* [Direction] Report each line of the data that has "objects" somewhere in it.

* [Available data]
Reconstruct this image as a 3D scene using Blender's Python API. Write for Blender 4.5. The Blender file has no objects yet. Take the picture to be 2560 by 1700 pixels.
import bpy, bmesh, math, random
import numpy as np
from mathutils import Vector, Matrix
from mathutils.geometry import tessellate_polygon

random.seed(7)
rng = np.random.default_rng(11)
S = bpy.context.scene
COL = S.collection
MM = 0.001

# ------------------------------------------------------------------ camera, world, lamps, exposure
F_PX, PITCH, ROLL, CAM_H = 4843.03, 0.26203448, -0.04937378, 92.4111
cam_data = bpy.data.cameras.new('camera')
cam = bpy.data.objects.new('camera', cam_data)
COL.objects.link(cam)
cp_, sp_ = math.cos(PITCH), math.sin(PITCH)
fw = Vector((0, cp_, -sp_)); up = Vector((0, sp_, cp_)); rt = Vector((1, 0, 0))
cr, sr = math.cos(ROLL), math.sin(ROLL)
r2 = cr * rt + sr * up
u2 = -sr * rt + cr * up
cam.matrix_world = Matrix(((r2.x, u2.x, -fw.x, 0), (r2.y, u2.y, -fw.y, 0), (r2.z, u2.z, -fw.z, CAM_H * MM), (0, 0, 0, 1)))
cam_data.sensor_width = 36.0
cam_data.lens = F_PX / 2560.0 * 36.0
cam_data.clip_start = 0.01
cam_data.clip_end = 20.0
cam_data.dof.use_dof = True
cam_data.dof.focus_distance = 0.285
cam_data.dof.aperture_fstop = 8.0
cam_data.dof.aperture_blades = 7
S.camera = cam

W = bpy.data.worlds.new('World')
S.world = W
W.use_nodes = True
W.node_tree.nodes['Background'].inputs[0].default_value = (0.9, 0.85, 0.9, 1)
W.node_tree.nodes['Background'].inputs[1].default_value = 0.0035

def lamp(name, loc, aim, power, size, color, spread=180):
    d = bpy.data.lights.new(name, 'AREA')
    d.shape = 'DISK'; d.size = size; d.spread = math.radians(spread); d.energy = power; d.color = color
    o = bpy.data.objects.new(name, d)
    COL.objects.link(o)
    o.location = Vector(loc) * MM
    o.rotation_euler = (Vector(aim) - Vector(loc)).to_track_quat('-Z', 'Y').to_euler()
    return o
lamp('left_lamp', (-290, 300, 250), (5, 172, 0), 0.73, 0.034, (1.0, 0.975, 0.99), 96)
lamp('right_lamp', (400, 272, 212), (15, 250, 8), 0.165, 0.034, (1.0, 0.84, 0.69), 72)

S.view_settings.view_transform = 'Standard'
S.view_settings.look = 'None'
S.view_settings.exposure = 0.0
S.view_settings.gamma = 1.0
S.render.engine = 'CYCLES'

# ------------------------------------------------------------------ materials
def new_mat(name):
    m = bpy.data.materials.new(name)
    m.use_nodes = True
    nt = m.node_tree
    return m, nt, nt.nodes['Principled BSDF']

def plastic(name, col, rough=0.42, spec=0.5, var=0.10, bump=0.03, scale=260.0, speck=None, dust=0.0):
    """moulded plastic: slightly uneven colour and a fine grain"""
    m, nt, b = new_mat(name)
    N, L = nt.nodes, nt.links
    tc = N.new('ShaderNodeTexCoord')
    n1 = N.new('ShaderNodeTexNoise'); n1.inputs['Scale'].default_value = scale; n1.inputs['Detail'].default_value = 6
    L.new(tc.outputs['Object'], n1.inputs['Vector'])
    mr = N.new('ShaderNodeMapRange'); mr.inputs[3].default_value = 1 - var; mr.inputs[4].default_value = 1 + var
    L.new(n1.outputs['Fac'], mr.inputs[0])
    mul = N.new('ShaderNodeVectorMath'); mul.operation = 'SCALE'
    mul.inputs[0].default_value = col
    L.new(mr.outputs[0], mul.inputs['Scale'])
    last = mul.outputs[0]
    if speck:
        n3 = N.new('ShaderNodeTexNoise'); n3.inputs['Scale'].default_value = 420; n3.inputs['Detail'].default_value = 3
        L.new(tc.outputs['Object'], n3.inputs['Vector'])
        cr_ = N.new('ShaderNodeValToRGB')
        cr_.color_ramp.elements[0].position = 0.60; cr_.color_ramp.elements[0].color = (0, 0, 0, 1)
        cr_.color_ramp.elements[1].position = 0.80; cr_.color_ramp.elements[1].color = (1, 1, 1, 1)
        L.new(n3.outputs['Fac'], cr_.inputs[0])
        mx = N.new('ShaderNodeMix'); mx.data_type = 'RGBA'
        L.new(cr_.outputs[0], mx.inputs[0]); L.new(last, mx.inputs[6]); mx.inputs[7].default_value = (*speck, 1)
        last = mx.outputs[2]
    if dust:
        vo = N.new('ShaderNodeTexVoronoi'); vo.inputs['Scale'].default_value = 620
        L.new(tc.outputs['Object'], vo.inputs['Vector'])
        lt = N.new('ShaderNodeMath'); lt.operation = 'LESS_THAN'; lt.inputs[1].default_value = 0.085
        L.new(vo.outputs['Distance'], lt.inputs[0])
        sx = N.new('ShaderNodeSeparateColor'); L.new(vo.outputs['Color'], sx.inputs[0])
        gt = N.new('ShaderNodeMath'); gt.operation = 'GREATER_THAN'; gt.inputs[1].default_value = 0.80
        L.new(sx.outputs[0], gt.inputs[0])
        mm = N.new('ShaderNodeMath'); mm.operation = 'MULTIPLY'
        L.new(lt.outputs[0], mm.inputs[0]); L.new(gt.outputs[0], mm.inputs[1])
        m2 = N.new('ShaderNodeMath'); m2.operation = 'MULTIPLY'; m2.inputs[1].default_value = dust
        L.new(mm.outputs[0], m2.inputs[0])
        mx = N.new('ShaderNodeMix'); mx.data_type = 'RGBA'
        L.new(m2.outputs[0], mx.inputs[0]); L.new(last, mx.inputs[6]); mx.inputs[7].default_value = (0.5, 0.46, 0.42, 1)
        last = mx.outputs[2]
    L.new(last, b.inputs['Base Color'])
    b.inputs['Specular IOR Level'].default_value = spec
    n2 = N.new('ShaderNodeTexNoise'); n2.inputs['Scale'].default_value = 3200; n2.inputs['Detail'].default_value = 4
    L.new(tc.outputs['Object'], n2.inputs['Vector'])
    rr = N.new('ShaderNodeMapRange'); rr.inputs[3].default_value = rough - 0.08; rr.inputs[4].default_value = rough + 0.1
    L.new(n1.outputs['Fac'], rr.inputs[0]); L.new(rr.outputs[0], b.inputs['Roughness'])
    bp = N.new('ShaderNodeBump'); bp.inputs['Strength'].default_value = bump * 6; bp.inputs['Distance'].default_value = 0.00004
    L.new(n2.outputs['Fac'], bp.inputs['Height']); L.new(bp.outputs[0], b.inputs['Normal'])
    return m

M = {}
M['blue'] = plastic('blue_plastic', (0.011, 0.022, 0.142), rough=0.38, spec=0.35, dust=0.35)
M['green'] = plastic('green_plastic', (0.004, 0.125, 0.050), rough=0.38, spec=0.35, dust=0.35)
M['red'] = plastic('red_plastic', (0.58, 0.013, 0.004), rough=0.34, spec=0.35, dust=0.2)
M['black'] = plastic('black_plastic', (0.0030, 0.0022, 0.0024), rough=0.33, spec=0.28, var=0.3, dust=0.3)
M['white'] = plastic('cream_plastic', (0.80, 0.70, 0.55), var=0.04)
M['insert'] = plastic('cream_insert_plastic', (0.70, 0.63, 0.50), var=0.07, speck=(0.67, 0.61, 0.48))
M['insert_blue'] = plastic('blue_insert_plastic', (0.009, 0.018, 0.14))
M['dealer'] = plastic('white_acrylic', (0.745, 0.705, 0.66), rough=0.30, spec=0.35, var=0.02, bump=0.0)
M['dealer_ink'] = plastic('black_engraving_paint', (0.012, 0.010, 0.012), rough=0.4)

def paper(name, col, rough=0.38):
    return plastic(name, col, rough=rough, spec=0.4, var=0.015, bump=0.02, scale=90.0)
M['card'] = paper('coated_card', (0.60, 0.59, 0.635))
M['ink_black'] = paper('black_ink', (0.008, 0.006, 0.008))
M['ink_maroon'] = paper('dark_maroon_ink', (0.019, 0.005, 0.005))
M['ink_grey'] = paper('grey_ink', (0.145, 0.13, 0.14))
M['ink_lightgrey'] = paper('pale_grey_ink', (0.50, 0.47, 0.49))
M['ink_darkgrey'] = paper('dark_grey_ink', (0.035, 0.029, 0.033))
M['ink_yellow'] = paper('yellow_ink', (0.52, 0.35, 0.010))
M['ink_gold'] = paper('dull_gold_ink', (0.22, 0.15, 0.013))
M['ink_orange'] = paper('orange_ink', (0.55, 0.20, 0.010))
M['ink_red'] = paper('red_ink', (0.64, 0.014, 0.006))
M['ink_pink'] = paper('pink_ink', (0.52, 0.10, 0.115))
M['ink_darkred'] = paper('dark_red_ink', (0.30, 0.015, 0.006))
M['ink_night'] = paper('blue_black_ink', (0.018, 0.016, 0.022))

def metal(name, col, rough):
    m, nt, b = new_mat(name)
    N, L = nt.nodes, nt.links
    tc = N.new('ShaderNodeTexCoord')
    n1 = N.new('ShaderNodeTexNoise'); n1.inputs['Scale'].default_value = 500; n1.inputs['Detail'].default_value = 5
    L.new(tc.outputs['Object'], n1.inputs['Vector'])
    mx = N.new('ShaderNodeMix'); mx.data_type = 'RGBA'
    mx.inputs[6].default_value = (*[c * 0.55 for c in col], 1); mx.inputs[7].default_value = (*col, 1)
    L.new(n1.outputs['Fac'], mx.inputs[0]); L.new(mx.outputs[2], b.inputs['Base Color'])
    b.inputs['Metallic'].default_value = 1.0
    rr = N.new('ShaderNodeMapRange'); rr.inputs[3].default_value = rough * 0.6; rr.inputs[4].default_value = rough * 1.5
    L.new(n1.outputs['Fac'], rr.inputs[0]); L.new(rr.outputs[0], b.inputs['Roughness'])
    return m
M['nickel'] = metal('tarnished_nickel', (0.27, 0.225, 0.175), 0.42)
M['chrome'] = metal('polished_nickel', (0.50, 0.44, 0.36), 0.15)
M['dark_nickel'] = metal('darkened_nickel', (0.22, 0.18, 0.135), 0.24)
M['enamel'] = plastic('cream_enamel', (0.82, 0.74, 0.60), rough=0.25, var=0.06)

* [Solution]
Reconstruct this image as a 3D scene using Blender's Python API. Write for Blender 4.5. The Blender file has no objects yet. Take the picture to be 2560 by 1700 pixels.
cam = bpy.data.objects.new('camera', cam_data)
COL.objects.link(cam)
    o = bpy.data.objects.new(name, d)
    COL.objects.link(o)